Wednesday, April 8, 2020

Transcription by Kate Atkinson

Transcription by Kate Atkinson
Read by Fenella Woolgar
Published September 2018 by Little, Brown and Company
Source: audiobook checked out from my local library

Publisher’s Summary:
In 1940, eighteen-year old Juliet Armstrong is reluctantly recruited into the world of espionage. Sent to an obscure department of MI5 tasked with monitoring the comings and goings of British Fascist sympathizers, she discovers the work to be by turns both tedious and terrifying. But after the war has ended, she presumes the events of those years have been relegated to the past forever. 



Ten years later, now a radio producer at the BBC, Juliet is unexpectedly confronted by figures from her past. A different war is being fought now, on a different battleground, but Juliet finds herself once more under threat. A bill of reckoning is due, and she finally begins to realize that there is no action without consequence.

My Thoughts:
Let’s just start with the reading, shall we? Fenella Woolgar is marvelous and deserves to be recognized and if I wait to tell you about here until the end, you might have already stopped reading. This is the second of Atkinson’s books that I’ve listened to her read and, while I’m certain I would have been impressed with the books in print, Woolgar’s reading adds so much to the books. So much so that I’ve placed a hold on Tracy Chevalier’s latest, A Single Thread, for the sole reason that Woolgar is reading it.

Now, on to the story.
“Juliet had stopped going to that school, stopped preparing for that bright future, so that she could care for her mother—there had always been only the two of them—and had not returned after her mother’s death. It seemed impossible somehow. . . . That girl, transmuted by bereavement, had gone. And, as far as Juliet could tell, she had never really come back.”
Without any attachments, Julia is just the kind of girl MI5 is looking for. Young, naïve, and alone, she is easily scooped up into the world of espionage. Initially recruited into the secretarial pool, Julia is soon part of a “high tech” surveillance team. Her job is to transcribe recordings of meetings between an MI5 agent, Godfrey Toby who is posing as a German government agent, and a group of Fifth Columnists (“a group of secret sympathizers or supporters of an enemy that engage in espionage or sabotage within defense lines or national borders” – I had to look it up and thought you might not know that phrase, either). It’s dull work in the beginning and, as the only woman on the team, Juliet is often called on to do the kinds of things the men think of as “women’s work.” Our girl Juliet is keenly aware of the slight.

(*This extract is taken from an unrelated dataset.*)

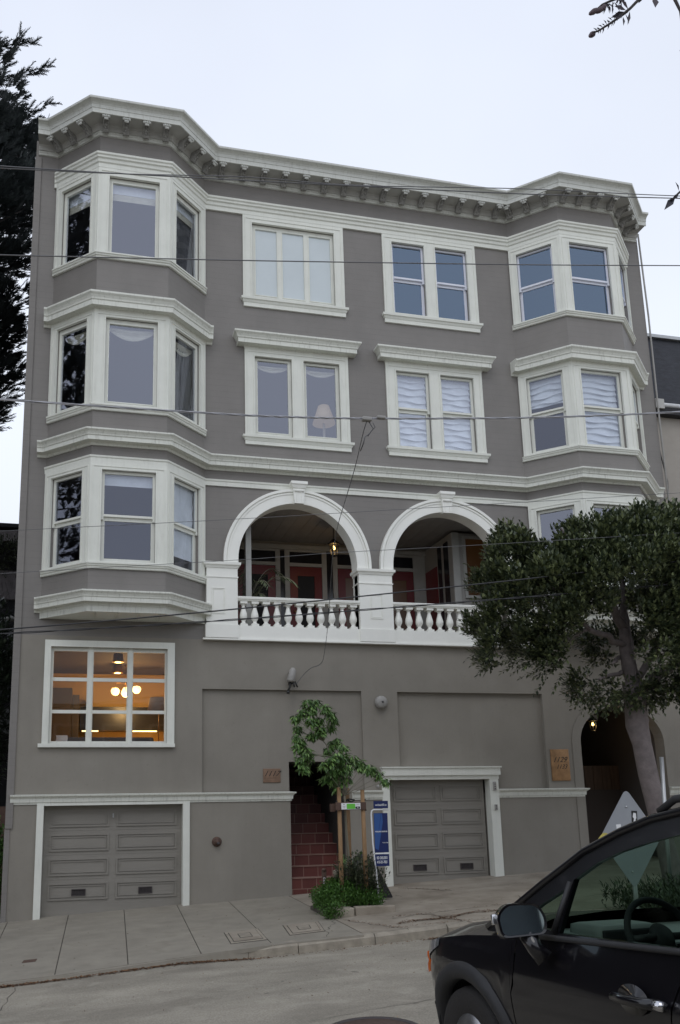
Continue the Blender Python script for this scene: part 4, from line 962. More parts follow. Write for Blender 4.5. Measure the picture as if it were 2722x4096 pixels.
# --- tall cypress left of the building
cy = tag(empty('cypress_tree', (-8.2, 3.4, -2)), 'tall dark cypress with feathery sprays rising left of the building', 'tree')
tm = MB(); limb(tm, (-8.2, 3.4, -2.4), (-8.0, 3.4, 20.5), .45, .08, 10, .2, 12)
CYP = [(-13.5, 4.0), (-7.4, 4.2), (-6.6, 7.8), (-5.55, 9.4), (-5.2, 10.4), (-5.45, 11.3), (-5.0, 12.2), (-5.3, 13.0), (-5.0, 13.9), (-4.75, 15.2), (-4.95, 16.2), (-5.4, 17.2), (-5.55, 18.1), (-6.1, 18.6), (-6.6, 20.4), (-8, 22), (-9.6, 21), (-11.5, 18), (-13, 14), (-14, 10)]
fr = MB()
def frond(p, d, L_, w_=.16):
    "one flat feathery cypress spray"
    d = d.normalized(); s_ = d.cross(Vector((random.uniform(-.5, .5), random.uniform(-.5, .5), 1)))
    if s_.length < .01: s_ = d.orthogonal()
    s_.normalize(); n = 13
    fr.v += [tuple(p - s_ * .02), tuple(p + s_ * .02), tuple(p + d * L_)]; o = len(fr.v) - 3; fr.f.append((o, o + 1, o + 2))
    for k in range(n):
        t = (k + .3) / n; sg = 1 if k % 2 else -1; l = w_ * (1 - .72 * t) * random.uniform(.7, 1.25)
        q = p + d * L_ * t; e_ = q + (s_ * sg * .75 + d * 1.0).normalized() * l * 1.25 + Vector((0, 0, random.uniform(-.02, .03)))
        o = len(fr.v); fr.v += [tuple(q - d * .032), tuple(q + d * .032), tuple(e_)]; fr.f.append((o, o + 1, o + 2))
cnt = 0
while cnt < 820:
    x = random.uniform(-14, -4.3); z = random.uniform(4, 22)
    if x < -7 and random.random() < .45: continue
    if not inpoly(x, z, CYP): continue
    e_ = edge_d(x, z, CYP)
    if math.sin(x * 2.3 + z * .9) * math.sin(z * 1.9 - x * 1.1) > .48 and e_ > .15: continue
    cnt += 1
    y = 3.4 + random.uniform(-1, 1) * min(2.6, .5 + 1.3 * e_) if x > -6.6 else 1.2 + random.uniform(-3.6, 3.6)
    ax = Vector((-8.1, 3.4, z - abs(x + 8.1) * .35 - .6)); c = Vector((x, y, z)); out = (c - ax).normalized()
    if e_ < 1.3: limb(tm, ax.lerp(c, .45), c, .05, .012, 3, .12, 5)
    for k in range(44 if x > -6.8 else 26):
        v = rnd_dir(); p = c + Vector((v.x * .40, v.y * .42, v.z * .34))
        frond(p, out * .5 + Vector((.15, 0, .5)) + v * .7, random.uniform(.2, .42), .16)
for x, z, dx, dz in [(-5.6, 18.45, .75, .35), (-5.45, 17.2, .6, .35), (-5.35, 17.3, .8, .0), (-5.2, 16.2, .45, .55), (-5.05, 15.3, .35, .65), (-4.95, 15.1, .3, .8), (-5.7, 18.8, .3, .7), (-5.35, 11.0, .55, .15), (-5.3, 10.2, .4, .1), (-5.5, 9.3, .4, .05), (-5.5, 12.3, .6, .1), (-6.1, 19.3, .9, .25)]:
    d = Vector((dx, -.1, dz)).normalized()
    for k in range(16): frond(Vector((x, 3.2, z)) + d * (.07 * k) + rnd_dir() * .05, d + rnd_dir() * .45, .36, .12)
tm.build('trunk', 'barkdark', cy); fr.build('crown', 'leaf_cypress', cy, recalc=False)

# --- shrubs and ivy in the gap left of the building
def bush(name, label, cat, c, r, n, m, ll=.14, lw=.06, stem=True, group=None):
    t = tag(empty(name, (c[0], c[1], -2.3)), label, cat, group); fm = MB(); c = Vector(c)
    for k in range(n):
        v = rnd_dir(); p = c + Vector((v.x * r[0], v.y * r[1], v.z * r[2])) * random.uniform(.55, 1)
        spray(fm, p, (v + Vector((0, 0, .4))).normalized(), 7, ll, lw)
    fm.build('foliage', m, t, recalc=False)
    if stem: s_ = MB(); limb(s_, (c.x, c.y, -2.5), (c.x, c.y, c.z + r[2] * .4), .08, .03, 5, .08); s_.build('stem', 'barkdark', t)
    return t
bush('broadleaf_shrub', 'tall glossy dark shrub filling the gap beside the left wall', 'shrub', (-5.9, 5.5, 2.6), (1.1, 1.2, 2.6), 1500, 'leaf_dark', .17, .07)
bush('hedge_plant', 'green conifer hedge on the balcony of the shingled house', 'hedge', (-5.9, 9.2, 7.3), (1.2, .35, .5), 420, 'leaf_weed', .09, .04, stem=False)
bush('ivy', 'green and yellow ivy at the foot of the left wall', 'ivy', (-5.0, .75, -1.35), (.42, .6, 1.0), 900, 'leaf_ground', .07, .05, stem=False)
tag(MB().box(-8, -4.62, 2.2, 2.35, -2.6, -.2).build('garden_fence', 'brown'), 'dark garden fence behind the ivy left of the building', 'fence')

# --- overhead wires
def wire(name, pts, r_, label, m='wire', cat='cable', group='overhead cables across the street', strands=1):
    P = [Vector(p) for p in pts]; mb = MB()
    # smooth resample
    Q = []
    for i in range(len(P) - 1):
        for k in range(12): Q.append(P[i].lerp(P[i + 1], k / 12))
    Q.append(P[-1])
    for it in range(14): Q = [Q[0]] + [(Q[i - 1] + Q[i] * 2 + Q[i + 1]) / 4 for i in range(1, len(Q) - 1)] + [Q[-1]]
    if strands == 1: mb.tube(Q, r_, 6)
    else:
        for s_ in range(strands):
            pts2 = []
            for i in range(len(Q) * 3 - 2):
                q = Q[i // 3].lerp(Q[min(i // 3 + 1, len(Q) - 1)], (i % 3) / 3); a = i * .55 + s_ * 2 * math.pi / strands
                pts2.append(q + Vector((0, math.cos(a), math.sin(a))) * r_ * 1.05)
            mb.tube(pts2, r_ * .8, 5)
    o = mb.build(name, m); tag(o, label, cat, group); return o
wire('overhead_cable', [(-16, -9, 5.1), (-4.229, -9, 6.045), (-1.69, -9, 6.308), (1.56, -9, 6.667), (3.67, -9, 6.953), (16, -9, 8.6)], .006, 'highest grey cable, crossing just under the cornice', 'wire_grey')
wire('overhead_cable', [(-4.6, -9, 5.99), (-3.139, -9, 6.15), (-1.69, -9, 6.36), (-.6, -9, 6.425), (1.57, -9, 6.75), (3.67, -9, 6.975), (16, -9, 8.62)], .005, 'thin cable running together with the highest one under the cornice', 'wire_grey')
wire('overhead_cable', [(-16, -9, 3.75), (-4.184, -9, 5.069), (-1.7, -9, 5.354), (1.487, -9, 5.745), (3.55, -9, 6.02), (16, -9, 7.7)], .0058, 'single cable crossing the middle of the top floor windows', 'wire_grey')
wire('overhead_cable', [(-16, -9, 3.4), (-4.114, -9, 3.555), (-1.717, -9, 3.610), (-.583, -9, 3.681), (1.335, -9, 3.861), (3.31, -9, 4.106), (16, -9, 6.1)], .0065, 'twisted grey service cable with a clamp, crossing the third storey windows', 'wire_light', strands=3)
wire('overhead_cable', [(-16, -5, .9), (-4.371, -5, 2.133), (-1.294, -5, 2.519), (3.28, -5, 3.160), (5.2, -5, 3.45), (16, -5, 5.1)], .0105, 'upper of the two black cables passing the balustrade', 'wire')
wire('overhead_cable', [(-16, -5, 1.2), (-4.368, -5, 2.078), (-1.295, -5, 2.367), (3.26, -5, 2.875), (5.2, -5, 3.10), (16, -5, 4.5)], .0085, 'lower twisted black cable passing the balustrade', 'wire', strands=2)
wire('overhead_cable', [(-16, -5, 2.2), (-4.435, -5, 3.53), (-1.289, -5, 3.882), (1.54, -5, 4.229), (3.38, -5, 4.451), (16, -5, 6.0)], .004, 'hair-thin cable crossing the tops of the porch arches', 'wire_grey')
wire('overhead_cable', [(-16, -5, 1.6), (-4.407, -5, 2.928), (-.925, -5, 3.297), (.346, -5, 3.466), (2.724, -5, 3.707), (16, -5, 5.2)], .004, 'hair-thin cable crossing the lower bay sill and the porch', 'wire_grey')
DROP = [(-0.482, -8.924, 3.62), (-0.466, -8.796, 3.58), (-0.365, -8.288, 3.5), (-0.282, -7.744, 3.4), (-0.16, -6.89, 3.25), (-0.029, -6.203, 3.05), (0.506, -4.232, 2.8), (0.902, -2.713, 2.6), (1.272, -1.198, 2.45)]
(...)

But let’s not to be too hasty in calling Juliet a feminist. To fill her days, young Juliet spends a lot of time fantasizing about a romantic relationship with her handsome boss, Peregrine Gibbons. Perry shows an interest in her that, as it turns out, is not in the least bit romantic. Instead, Perry has chosen Juliet to act as a double agent. As Iris Carter-Jenkins, Juliet is handed a gun, an imaginary fiancé, and very little in the way of training. In no time at all, “Iris” has befriended Mrs. Scaife (a wealthy anti-Semitic) and the Fifth Column. She takes to it like water. It turns out all of the women in the book are masters at assuming whatever identity is needed at the time, a trick we women all now only too well.

After the war, Juliet is working as a producer on “that other great national monolith,” the BBC. Ironically, she is in charge of a program called “Past Lives.” It’s her own past life that is haunting her so badly that she becomes convinced that ghosts from the past have returned to punish her. As it turns out they have… in more ways than one.

The review of this book in the New Yorker suggests - no, out and out says – that Atkinson’s style “isn’t terribly distinctive.” Yet, if you’ve read any of her books, I’d bet you’ll disagree. She has, to my way of thinking a very distinctive style that sucks me into her books and which I think is marvelous. Her, as in her other books, there is both a nostalgia and a sense that the blinders are off and she sees the truth behind the façade. Was this my favorite of her books? No. Life After Life still holds that spot. But I enjoyed this one from the first and loved the way Atkinson bounced me around and then turned everything upside down.